James Patrick Kinney wrote the allegory "The Cold Within" in the 1960s. Though the Saturday Evening Post rejected it as "too controversial for the times”, it remains as meaningful today as the day it was written.
The verse sketches the attitude of six persons trapped in a bitter cold… Each has a stick of wood as they surround a dying fire… But each holds it back so that the other does not benefit… Their motives are varied… the stubborn stance is born of chauvinism against skin color, religion, race, class or just plain selfishness. All of them eventually succumb to the cold, that they refuse to fend lest the other benefits.
The poem captures the lesson so well when it confirms that “They didn't die from the cold without, they died from the cold within.” So often we find fault with others to the extent of considering them as undeserving of any human rights. We are consumed by a devastating hatred that does destroy our sense of logic and values. For the hatred that kills without, first devours us from within.

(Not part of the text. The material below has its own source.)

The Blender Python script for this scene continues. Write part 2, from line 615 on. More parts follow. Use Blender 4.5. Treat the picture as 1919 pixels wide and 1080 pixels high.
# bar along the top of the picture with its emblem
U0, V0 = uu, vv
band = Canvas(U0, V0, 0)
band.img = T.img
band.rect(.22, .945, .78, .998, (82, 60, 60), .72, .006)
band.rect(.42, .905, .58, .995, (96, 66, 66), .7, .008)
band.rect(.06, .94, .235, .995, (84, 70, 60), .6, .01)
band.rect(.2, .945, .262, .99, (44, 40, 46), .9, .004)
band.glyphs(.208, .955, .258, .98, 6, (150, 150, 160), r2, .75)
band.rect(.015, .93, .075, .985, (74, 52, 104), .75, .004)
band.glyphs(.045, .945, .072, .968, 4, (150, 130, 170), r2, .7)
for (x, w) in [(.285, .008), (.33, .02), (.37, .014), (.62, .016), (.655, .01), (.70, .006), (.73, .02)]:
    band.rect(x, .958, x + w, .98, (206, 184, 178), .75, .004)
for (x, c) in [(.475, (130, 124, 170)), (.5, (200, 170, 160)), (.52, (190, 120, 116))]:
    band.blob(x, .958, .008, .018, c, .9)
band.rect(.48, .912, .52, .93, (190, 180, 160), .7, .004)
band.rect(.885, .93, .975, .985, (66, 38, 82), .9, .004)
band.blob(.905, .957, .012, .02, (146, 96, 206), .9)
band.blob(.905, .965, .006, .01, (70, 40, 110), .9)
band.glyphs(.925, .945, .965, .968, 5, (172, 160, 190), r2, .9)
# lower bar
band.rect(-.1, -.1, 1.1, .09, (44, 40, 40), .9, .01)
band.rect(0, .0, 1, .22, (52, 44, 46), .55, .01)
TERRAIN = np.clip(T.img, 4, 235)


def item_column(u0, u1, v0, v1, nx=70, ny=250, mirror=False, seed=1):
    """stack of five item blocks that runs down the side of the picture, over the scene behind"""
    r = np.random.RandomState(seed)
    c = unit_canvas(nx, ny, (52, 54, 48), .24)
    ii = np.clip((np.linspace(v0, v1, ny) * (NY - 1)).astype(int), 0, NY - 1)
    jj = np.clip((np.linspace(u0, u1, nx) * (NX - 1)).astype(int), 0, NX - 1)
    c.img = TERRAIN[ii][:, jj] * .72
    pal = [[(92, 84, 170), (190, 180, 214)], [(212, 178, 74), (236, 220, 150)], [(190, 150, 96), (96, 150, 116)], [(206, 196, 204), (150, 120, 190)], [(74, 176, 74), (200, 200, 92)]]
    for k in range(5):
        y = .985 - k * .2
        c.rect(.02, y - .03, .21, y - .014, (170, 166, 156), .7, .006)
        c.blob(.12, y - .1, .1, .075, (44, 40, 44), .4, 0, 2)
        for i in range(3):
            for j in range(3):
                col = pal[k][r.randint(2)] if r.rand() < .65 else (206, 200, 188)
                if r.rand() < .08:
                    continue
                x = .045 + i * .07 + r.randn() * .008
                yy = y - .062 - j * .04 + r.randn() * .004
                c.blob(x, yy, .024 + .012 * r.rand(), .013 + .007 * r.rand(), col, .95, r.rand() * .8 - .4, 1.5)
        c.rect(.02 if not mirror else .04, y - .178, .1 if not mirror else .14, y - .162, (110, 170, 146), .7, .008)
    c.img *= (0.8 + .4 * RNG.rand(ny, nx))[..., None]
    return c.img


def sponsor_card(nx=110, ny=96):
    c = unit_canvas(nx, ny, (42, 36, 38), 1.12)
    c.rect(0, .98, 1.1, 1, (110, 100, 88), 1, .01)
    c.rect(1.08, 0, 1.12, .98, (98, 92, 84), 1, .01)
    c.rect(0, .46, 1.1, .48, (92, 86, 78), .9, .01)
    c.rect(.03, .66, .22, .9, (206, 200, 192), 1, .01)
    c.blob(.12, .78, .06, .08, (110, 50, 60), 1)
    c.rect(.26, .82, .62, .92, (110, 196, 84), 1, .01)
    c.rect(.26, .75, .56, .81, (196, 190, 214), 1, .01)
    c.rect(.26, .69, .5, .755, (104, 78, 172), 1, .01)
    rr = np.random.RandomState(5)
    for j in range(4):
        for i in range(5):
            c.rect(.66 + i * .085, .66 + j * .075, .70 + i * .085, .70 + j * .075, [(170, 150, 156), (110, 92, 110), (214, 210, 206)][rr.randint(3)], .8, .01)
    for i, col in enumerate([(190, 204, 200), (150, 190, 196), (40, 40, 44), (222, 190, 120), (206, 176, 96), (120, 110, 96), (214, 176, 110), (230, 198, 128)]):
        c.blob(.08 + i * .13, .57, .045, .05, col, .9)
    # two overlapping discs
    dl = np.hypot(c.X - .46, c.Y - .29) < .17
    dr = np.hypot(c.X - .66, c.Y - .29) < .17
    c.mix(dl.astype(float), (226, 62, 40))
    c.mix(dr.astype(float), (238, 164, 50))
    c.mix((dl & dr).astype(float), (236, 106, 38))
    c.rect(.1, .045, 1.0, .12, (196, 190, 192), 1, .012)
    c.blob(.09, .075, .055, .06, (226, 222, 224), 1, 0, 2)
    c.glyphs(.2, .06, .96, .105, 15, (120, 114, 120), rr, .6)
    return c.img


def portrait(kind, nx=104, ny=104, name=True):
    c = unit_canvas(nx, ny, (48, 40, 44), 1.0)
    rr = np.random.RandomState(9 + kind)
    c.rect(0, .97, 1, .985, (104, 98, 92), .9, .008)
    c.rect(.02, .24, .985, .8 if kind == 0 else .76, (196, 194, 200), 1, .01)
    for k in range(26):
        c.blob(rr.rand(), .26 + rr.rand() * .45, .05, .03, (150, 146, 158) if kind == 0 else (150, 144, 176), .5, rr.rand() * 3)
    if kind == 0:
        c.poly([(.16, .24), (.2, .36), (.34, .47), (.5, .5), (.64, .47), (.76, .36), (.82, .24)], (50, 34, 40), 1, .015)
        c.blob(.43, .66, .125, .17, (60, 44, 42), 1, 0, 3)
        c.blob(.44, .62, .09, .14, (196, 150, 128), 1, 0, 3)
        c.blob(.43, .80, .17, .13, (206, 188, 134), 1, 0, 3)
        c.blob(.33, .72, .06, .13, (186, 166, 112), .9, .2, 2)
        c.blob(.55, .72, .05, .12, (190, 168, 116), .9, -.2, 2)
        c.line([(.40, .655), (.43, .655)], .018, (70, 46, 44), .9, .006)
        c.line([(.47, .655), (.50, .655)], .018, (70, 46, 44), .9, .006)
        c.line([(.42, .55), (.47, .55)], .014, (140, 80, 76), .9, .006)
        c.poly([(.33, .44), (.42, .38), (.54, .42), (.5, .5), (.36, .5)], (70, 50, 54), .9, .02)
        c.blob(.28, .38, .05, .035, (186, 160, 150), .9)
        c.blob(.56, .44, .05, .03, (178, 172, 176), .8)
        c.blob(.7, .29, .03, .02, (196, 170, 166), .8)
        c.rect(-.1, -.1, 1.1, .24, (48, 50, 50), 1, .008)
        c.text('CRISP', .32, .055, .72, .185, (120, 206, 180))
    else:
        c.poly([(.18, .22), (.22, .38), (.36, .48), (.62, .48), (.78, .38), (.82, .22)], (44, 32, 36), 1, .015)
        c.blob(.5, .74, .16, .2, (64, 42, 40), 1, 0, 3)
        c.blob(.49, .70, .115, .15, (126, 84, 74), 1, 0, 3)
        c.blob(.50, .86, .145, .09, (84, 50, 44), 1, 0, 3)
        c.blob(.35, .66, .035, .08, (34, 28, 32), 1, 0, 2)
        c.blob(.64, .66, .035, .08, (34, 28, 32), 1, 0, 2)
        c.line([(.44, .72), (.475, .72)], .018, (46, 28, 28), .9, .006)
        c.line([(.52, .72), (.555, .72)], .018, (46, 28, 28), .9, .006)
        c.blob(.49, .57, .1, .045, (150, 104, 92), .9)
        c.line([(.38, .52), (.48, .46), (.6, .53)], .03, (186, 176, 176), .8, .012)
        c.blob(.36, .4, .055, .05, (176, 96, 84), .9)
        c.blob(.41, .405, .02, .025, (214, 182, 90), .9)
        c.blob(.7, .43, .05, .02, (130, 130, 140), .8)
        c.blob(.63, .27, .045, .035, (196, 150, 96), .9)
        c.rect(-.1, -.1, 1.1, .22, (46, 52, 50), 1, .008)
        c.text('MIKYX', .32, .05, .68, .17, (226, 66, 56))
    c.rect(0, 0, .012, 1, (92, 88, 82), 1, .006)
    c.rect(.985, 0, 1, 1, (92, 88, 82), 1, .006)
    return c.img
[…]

And it is not just negative actions that lead to ruin… intentional indifference does wreck as well. It is important for us to realize that our prejudices not only harm others, they incinerate us as well. Hence it is for own sake that we need to unlearn prejudices that instigate us to being inhuman in our response to other human beings.
To BE BETTER at fighting the killing cold without…
The cold within must be contested… have no doubt!